Starting with the first line of the data below, copy each line up to and including the one containing "img = np.zeros((h_, w, 3))". Pictures stay out.

:: Information provided ::
[BEGIN]

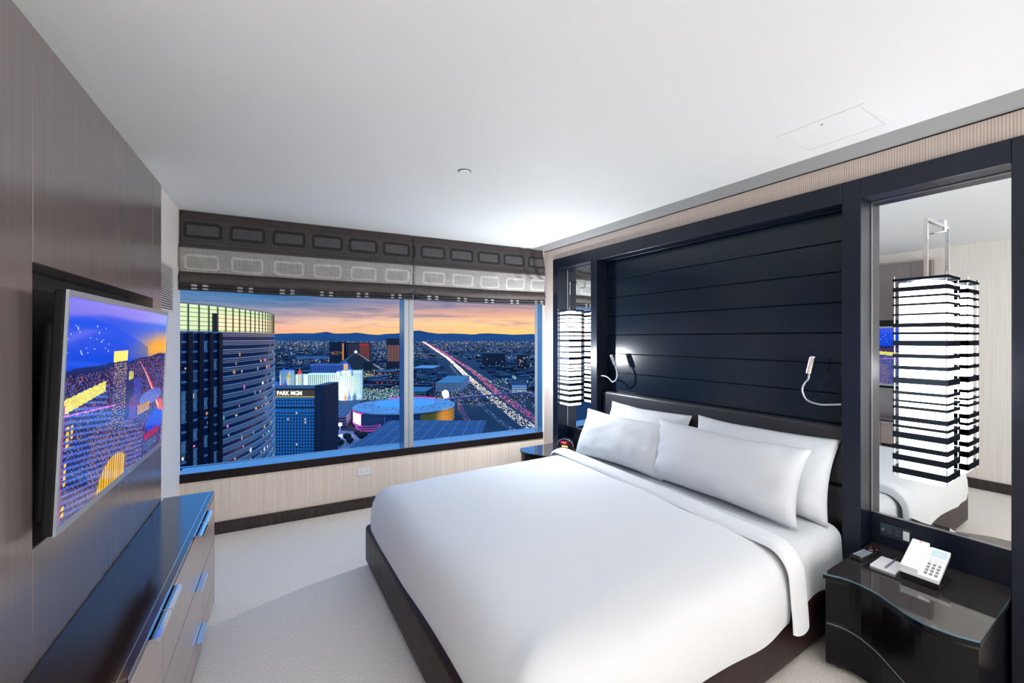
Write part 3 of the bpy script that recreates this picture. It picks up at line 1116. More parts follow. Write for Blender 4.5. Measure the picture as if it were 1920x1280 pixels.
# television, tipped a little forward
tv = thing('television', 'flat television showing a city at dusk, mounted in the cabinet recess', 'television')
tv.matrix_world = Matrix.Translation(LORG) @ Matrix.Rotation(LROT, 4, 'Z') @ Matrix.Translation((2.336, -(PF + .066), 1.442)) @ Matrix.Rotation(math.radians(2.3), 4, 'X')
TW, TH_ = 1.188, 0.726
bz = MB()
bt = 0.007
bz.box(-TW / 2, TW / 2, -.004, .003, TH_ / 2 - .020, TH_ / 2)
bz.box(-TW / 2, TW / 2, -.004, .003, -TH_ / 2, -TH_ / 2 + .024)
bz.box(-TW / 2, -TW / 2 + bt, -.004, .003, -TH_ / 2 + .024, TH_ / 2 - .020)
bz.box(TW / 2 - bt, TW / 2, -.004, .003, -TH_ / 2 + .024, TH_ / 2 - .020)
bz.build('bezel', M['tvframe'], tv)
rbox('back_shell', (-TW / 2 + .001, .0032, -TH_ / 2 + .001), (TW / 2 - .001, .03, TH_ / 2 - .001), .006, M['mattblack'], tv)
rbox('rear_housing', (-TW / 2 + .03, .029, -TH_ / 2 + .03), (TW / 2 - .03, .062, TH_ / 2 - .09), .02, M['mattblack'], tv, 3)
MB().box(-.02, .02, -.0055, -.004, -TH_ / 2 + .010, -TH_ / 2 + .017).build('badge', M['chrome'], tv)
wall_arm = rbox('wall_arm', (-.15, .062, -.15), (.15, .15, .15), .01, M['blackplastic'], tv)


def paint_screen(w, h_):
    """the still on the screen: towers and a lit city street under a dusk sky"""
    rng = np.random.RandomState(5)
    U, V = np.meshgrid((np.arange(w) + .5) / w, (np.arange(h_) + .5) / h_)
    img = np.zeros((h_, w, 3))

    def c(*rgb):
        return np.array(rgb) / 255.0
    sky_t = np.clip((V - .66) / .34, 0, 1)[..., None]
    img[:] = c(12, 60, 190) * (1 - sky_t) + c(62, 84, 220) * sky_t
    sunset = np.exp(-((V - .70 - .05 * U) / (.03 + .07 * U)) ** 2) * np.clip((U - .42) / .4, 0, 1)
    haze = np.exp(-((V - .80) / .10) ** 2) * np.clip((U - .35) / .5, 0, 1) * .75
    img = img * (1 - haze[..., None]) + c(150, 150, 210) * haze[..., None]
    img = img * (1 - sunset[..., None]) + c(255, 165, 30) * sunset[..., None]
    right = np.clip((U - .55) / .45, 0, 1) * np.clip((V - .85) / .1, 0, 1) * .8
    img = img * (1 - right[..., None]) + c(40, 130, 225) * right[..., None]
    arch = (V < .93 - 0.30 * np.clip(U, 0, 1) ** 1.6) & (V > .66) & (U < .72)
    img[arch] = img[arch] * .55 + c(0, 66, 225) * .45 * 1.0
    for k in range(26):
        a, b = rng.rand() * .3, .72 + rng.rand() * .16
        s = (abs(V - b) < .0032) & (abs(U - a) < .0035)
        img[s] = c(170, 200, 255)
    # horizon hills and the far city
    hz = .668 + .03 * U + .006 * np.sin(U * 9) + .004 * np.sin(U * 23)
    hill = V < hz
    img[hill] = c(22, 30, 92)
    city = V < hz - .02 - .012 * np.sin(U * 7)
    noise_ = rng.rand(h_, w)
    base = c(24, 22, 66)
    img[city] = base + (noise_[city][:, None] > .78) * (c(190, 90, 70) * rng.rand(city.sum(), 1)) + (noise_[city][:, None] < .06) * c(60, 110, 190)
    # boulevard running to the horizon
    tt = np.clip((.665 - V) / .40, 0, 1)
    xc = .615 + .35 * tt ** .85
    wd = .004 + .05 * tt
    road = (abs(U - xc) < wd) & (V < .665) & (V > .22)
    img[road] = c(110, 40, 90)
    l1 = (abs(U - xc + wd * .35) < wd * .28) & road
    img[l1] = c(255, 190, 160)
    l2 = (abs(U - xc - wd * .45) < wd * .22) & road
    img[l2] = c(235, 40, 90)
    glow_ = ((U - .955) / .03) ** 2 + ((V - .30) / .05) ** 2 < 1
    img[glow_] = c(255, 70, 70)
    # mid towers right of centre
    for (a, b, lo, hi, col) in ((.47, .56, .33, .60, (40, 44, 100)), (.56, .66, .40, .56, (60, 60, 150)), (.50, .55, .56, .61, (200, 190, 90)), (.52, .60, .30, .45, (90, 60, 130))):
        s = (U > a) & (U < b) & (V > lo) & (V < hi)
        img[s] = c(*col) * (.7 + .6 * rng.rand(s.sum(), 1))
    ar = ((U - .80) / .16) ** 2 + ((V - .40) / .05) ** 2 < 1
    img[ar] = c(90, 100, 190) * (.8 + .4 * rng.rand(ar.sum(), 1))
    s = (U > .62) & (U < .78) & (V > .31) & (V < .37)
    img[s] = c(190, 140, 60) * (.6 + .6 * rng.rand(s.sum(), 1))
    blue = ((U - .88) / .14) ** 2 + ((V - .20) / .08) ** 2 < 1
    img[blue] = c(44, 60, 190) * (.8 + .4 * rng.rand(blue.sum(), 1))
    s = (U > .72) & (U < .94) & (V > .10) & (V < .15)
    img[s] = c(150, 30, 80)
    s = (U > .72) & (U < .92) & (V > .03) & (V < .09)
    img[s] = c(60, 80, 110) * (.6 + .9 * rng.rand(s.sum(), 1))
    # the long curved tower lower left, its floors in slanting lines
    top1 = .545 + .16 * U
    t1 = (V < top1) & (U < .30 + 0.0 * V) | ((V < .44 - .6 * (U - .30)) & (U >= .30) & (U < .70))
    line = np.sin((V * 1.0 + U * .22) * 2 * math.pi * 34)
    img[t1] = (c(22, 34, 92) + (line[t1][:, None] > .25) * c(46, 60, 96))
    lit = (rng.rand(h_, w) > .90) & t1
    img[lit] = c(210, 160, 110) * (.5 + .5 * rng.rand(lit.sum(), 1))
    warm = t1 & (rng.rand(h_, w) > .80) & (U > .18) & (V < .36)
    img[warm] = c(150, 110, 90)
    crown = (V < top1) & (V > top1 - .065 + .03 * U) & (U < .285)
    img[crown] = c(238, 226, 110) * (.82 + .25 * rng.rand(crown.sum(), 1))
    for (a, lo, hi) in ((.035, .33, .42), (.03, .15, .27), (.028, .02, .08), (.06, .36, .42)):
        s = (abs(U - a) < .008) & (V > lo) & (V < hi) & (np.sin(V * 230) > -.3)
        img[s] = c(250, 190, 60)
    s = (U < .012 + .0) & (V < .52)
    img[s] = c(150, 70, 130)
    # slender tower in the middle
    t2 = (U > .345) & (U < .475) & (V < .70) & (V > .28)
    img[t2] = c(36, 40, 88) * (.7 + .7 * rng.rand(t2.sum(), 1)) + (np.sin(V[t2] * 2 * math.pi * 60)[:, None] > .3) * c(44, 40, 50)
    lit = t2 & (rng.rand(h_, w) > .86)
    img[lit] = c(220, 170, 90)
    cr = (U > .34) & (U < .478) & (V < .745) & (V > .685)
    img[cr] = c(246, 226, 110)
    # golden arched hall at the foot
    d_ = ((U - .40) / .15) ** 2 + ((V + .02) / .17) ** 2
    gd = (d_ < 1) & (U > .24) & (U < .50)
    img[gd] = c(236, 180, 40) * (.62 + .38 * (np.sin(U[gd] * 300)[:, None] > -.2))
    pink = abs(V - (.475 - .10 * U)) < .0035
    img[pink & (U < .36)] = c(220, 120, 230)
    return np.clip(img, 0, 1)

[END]

:: Written reply ::
Write part 3 of the bpy script that recreates this picture. It picks up at line 1116. More parts follow. Write for Blender 4.5. Measure the picture as if it were 1920x1280 pixels.
# television, tipped a little forward
tv = thing('television', 'flat television showing a city at dusk, mounted in the cabinet recess', 'television')
tv.matrix_world = Matrix.Translation(LORG) @ Matrix.Rotation(LROT, 4, 'Z') @ Matrix.Translation((2.336, -(PF + .066), 1.442)) @ Matrix.Rotation(math.radians(2.3), 4, 'X')
TW, TH_ = 1.188, 0.726
bz = MB()
bt = 0.007
bz.box(-TW / 2, TW / 2, -.004, .003, TH_ / 2 - .020, TH_ / 2)
bz.box(-TW / 2, TW / 2, -.004, .003, -TH_ / 2, -TH_ / 2 + .024)
bz.box(-TW / 2, -TW / 2 + bt, -.004, .003, -TH_ / 2 + .024, TH_ / 2 - .020)
bz.box(TW / 2 - bt, TW / 2, -.004, .003, -TH_ / 2 + .024, TH_ / 2 - .020)
bz.build('bezel', M['tvframe'], tv)
rbox('back_shell', (-TW / 2 + .001, .0032, -TH_ / 2 + .001), (TW / 2 - .001, .03, TH_ / 2 - .001), .006, M['mattblack'], tv)
rbox('rear_housing', (-TW / 2 + .03, .029, -TH_ / 2 + .03), (TW / 2 - .03, .062, TH_ / 2 - .09), .02, M['mattblack'], tv, 3)
MB().box(-.02, .02, -.0055, -.004, -TH_ / 2 + .010, -TH_ / 2 + .017).build('badge', M['chrome'], tv)
wall_arm = rbox('wall_arm', (-.15, .062, -.15), (.15, .15, .15), .01, M['blackplastic'], tv)


def paint_screen(w, h_):
    """the still on the screen: towers and a lit city street under a dusk sky"""
    rng = np.random.RandomState(5)
    U, V = np.meshgrid((np.arange(w) + .5) / w, (np.arange(h_) + .5) / h_)
    img = np.zeros((h_, w, 3))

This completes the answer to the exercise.